III. Au cas où vous rejetteriez toute idée de démissionner de vos fonctions suite à votre incompétence de gérer la CENI, comment comptez-vous corriger les incongruités opérationnelles liées à l’enrôlement et qu’allez-vous faire pour combler vos propres lacunes de gestion du processus avant les grandes échéances de décembre 2023 ?

  1. Le leadership de la CENI étant reconnu dans son obstination à conduire le processus par défi et en faveur d’un seul camp politique, devrait se ressaisir en levant des options courageuses de sauvetage du processus électoral. Entre autres options fondamentales, nous citons :
  • la démission collective des 15 membres de la CENI et leur remplacement par des personnalités issues d’une procédure régulière de désignation par les entités concernées;
  • la suspension préventive de l’opération d’identification et enrôlement des électeurs afin de corriger les imperfections techniques et opérationnelles qui handicapent ladite opération. Dans cet ordre d’idées, il est préférable que la CENI prochainement recomposée change de fournisseur de la carte d’électeur pour doter l’institution d’équipements fiables et plus modernes offrant une carte d’électeur moins polémique.
  1. Il a été noté que la conduite de l’opération d’identification et enrôlement des électeurs par l’actuelle CENI n’est pas appréciée par tous les partis politiques de la majorité. Certains leaders de l’Union Sacrée n’ont pas hésité de dénoncer les insuffisances techniques, logistiques et technologiques dans les centres d’inscription.

IV. Pourquoi persévérez-vous dans l’isolement de la société civile spécialisée dans les questions électorales?

  1. La mise à l’écart de la Société civile congolaise dans l’accompagnement et le suivi du processus électoral est une entorse inqualifiable et un manquement nocif à la loi.
  2. Le partenariat sélectif conclu avec certaines structures alimentaires de la Société civile ou encore celles travaillant dans l’accompagnement du pouvoir actuel en violation des principes de collaboration reconnues ne fait qu’alimenter la méfiance et la contestation.
  3. Il en est de même des audiences négociées avec certaines parties prenantes dans l’objectif de simuler une quelconque adhésion au processus électoral, constituent une pratique manipulatrice de l’opinion publique qui ne correspond pas aux bonnes mœurs électorales.

V. Pourquoi cherchez-vous à vous cacher derrière le délai constitutionnel des élections sachant que le calendrier que vous avez publié est intenable ?

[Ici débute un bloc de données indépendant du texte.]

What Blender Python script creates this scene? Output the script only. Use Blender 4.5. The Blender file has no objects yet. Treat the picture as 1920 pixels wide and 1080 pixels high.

  1. Prétendre courir derrière le principe du respect du délai constitutionnel de l’élection présidentielle tout en accumulant des tares opérationnelles, des indélicatesses professionnelles, des barrières logistiques ainsi que des contraintes sécuritaires et financières est une mise en scène consistant à gagner du temps afin de s’éterniser aux commandes d’une CENI nauséabonde et détestable.
  2. La Constitution étant l’émanation du peuple congolais, elle ne peut s’adapter qu’aux attentes populaires. À cet effet, toute application intéressée de celle-ci violerait le principe de la liberté et libre choix des dirigeants de demain dans les meilleures conditions. Une CENI désavouée animée par des personnalités contestées ne peut s’appuyer sur la Constitution pour justifier toute diarrhée électorale.
    Veuillez agréer, Monsieur le Président, l’expression de nos sentiments patriotiques.

Fait à Chicago, le 18 janvier 2023
Simaro Ngongo Mbayo
Président de la Commission Africaine pour la Supervision des Élections (CASE)
Expert, analyste et consultant international sur les questions électorales.